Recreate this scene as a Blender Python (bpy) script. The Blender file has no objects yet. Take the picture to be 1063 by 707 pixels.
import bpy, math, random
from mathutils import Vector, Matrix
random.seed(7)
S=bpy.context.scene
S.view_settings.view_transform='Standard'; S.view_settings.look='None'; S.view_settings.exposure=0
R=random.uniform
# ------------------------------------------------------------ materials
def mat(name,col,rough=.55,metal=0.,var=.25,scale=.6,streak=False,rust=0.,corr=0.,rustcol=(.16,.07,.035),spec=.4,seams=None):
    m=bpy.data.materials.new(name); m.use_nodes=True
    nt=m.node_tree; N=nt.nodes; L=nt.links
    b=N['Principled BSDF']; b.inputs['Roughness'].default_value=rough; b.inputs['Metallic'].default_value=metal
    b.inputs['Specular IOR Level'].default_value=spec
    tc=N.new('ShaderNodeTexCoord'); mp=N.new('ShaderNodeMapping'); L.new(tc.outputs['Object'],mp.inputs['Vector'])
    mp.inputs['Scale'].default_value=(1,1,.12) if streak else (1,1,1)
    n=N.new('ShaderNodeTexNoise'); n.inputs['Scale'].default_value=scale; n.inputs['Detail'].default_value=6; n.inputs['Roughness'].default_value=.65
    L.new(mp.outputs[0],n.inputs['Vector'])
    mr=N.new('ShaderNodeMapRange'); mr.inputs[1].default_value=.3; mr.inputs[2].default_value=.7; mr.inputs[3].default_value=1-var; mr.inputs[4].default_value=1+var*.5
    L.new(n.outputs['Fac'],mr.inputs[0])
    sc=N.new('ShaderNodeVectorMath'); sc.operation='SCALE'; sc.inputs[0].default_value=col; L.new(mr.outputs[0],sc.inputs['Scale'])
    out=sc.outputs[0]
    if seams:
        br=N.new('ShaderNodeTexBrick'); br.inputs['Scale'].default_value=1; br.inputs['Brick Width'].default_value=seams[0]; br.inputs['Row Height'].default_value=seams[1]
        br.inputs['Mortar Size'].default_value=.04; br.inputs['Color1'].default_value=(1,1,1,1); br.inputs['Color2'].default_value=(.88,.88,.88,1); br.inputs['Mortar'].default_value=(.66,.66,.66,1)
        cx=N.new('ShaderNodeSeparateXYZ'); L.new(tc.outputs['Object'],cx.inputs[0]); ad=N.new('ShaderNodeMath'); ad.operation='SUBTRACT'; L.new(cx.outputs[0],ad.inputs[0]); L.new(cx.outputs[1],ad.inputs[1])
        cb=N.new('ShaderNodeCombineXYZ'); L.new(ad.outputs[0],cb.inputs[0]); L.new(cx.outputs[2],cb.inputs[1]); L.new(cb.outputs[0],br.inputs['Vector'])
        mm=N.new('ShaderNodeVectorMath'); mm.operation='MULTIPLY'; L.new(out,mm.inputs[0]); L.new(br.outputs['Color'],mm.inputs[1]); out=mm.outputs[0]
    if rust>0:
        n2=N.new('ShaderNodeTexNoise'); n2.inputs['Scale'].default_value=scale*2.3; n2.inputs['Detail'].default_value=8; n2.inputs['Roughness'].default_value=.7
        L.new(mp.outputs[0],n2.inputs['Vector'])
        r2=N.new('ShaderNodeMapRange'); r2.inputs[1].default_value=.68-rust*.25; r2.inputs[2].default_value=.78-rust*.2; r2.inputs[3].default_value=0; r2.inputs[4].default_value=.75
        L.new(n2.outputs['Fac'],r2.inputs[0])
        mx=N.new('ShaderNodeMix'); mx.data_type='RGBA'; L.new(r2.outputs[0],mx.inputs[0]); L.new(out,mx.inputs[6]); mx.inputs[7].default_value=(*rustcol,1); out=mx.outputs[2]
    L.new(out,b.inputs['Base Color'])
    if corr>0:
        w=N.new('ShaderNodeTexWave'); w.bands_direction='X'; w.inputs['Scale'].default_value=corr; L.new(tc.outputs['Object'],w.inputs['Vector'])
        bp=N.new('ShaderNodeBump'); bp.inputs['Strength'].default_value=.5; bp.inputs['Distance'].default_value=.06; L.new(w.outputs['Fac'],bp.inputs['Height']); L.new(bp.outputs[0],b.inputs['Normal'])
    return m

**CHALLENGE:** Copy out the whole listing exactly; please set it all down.

**SOLUTION TO THIS EXERCISE:**
Recreate this scene as a Blender Python (bpy) script. The Blender file has no objects yet. Take the picture to be 1063 by 707 pixels.
import bpy, math, random
from mathutils import Vector, Matrix
random.seed(7)
S=bpy.context.scene
S.view_settings.view_transform='Standard'; S.view_settings.look='None'; S.view_settings.exposure=0
R=random.uniform
# ------------------------------------------------------------ materials
def mat(name,col,rough=.55,metal=0.,var=.25,scale=.6,streak=False,rust=0.,corr=0.,rustcol=(.16,.07,.035),spec=.4,seams=None):
    m=bpy.data.materials.new(name); m.use_nodes=True
    nt=m.node_tree; N=nt.nodes; L=nt.links
    b=N['Principled BSDF']; b.inputs['Roughness'].default_value=rough; b.inputs['Metallic'].default_value=metal
    b.inputs['Specular IOR Level'].default_value=spec
    tc=N.new('ShaderNodeTexCoord'); mp=N.new('ShaderNodeMapping'); L.new(tc.outputs['Object'],mp.inputs['Vector'])
    mp.inputs['Scale'].default_value=(1,1,.12) if streak else (1,1,1)
    n=N.new('ShaderNodeTexNoise'); n.inputs['Scale'].default_value=scale; n.inputs['Detail'].default_value=6; n.inputs['Roughness'].default_value=.65
    L.new(mp.outputs[0],n.inputs['Vector'])
    mr=N.new('ShaderNodeMapRange'); mr.inputs[1].default_value=.3; mr.inputs[2].default_value=.7; mr.inputs[3].default_value=1-var; mr.inputs[4].default_value=1+var*.5
    L.new(n.outputs['Fac'],mr.inputs[0])
    sc=N.new('ShaderNodeVectorMath'); sc.operation='SCALE'; sc.inputs[0].default_value=col; L.new(mr.outputs[0],sc.inputs['Scale'])
    out=sc.outputs[0]
    if seams:
        br=N.new('ShaderNodeTexBrick'); br.inputs['Scale'].default_value=1; br.inputs['Brick Width'].default_value=seams[0]; br.inputs['Row Height'].default_value=seams[1]
        br.inputs['Mortar Size'].default_value=.04; br.inputs['Color1'].default_value=(1,1,1,1); br.inputs['Color2'].default_value=(.88,.88,.88,1); br.inputs['Mortar'].default_value=(.66,.66,.66,1)
        cx=N.new('ShaderNodeSeparateXYZ'); L.new(tc.outputs['Object'],cx.inputs[0]); ad=N.new('ShaderNodeMath'); ad.operation='SUBTRACT'; L.new(cx.outputs[0],ad.inputs[0]); L.new(cx.outputs[1],ad.inputs[1])
        cb=N.new('ShaderNodeCombineXYZ'); L.new(ad.outputs[0],cb.inputs[0]); L.new(cx.outputs[2],cb.inputs[1]); L.new(cb.outputs[0],br.inputs['Vector'])
        mm=N.new('ShaderNodeVectorMath'); mm.operation='MULTIPLY'; L.new(out,mm.inputs[0]); L.new(br.outputs['Color'],mm.inputs[1]); out=mm.outputs[0]
    if rust>0:
        n2=N.new('ShaderNodeTexNoise'); n2.inputs['Scale'].default_value=scale*2.3; n2.inputs['Detail'].default_value=8; n2.inputs['Roughness'].default_value=.7
        L.new(mp.outputs[0],n2.inputs['Vector'])
        r2=N.new('ShaderNodeMapRange'); r2.inputs[1].default_value=.68-rust*.25; r2.inputs[2].default_value=.78-rust*.2; r2.inputs[3].default_value=0; r2.inputs[4].default_value=.75
        L.new(n2.outputs['Fac'],r2.inputs[0])
        mx=N.new('ShaderNodeMix'); mx.data_type='RGBA'; L.new(r2.outputs[0],mx.inputs[0]); L.new(out,mx.inputs[6]); mx.inputs[7].default_value=(*rustcol,1); out=mx.outputs[2]
    L.new(out,b.inputs['Base Color'])
    if corr>0:
        w=N.new('ShaderNodeTexWave'); w.bands_direction='X'; w.inputs['Scale'].default_value=corr; L.new(tc.outputs['Object'],w.inputs['Vector'])
        bp=N.new('ShaderNodeBump'); bp.inputs['Strength'].default_value=.5; bp.inputs['Distance'].default_value=.06; L.new(w.outputs['Fac'],bp.inputs['Height']); L.new(bp.outputs[0],b.inputs['Normal'])
    return m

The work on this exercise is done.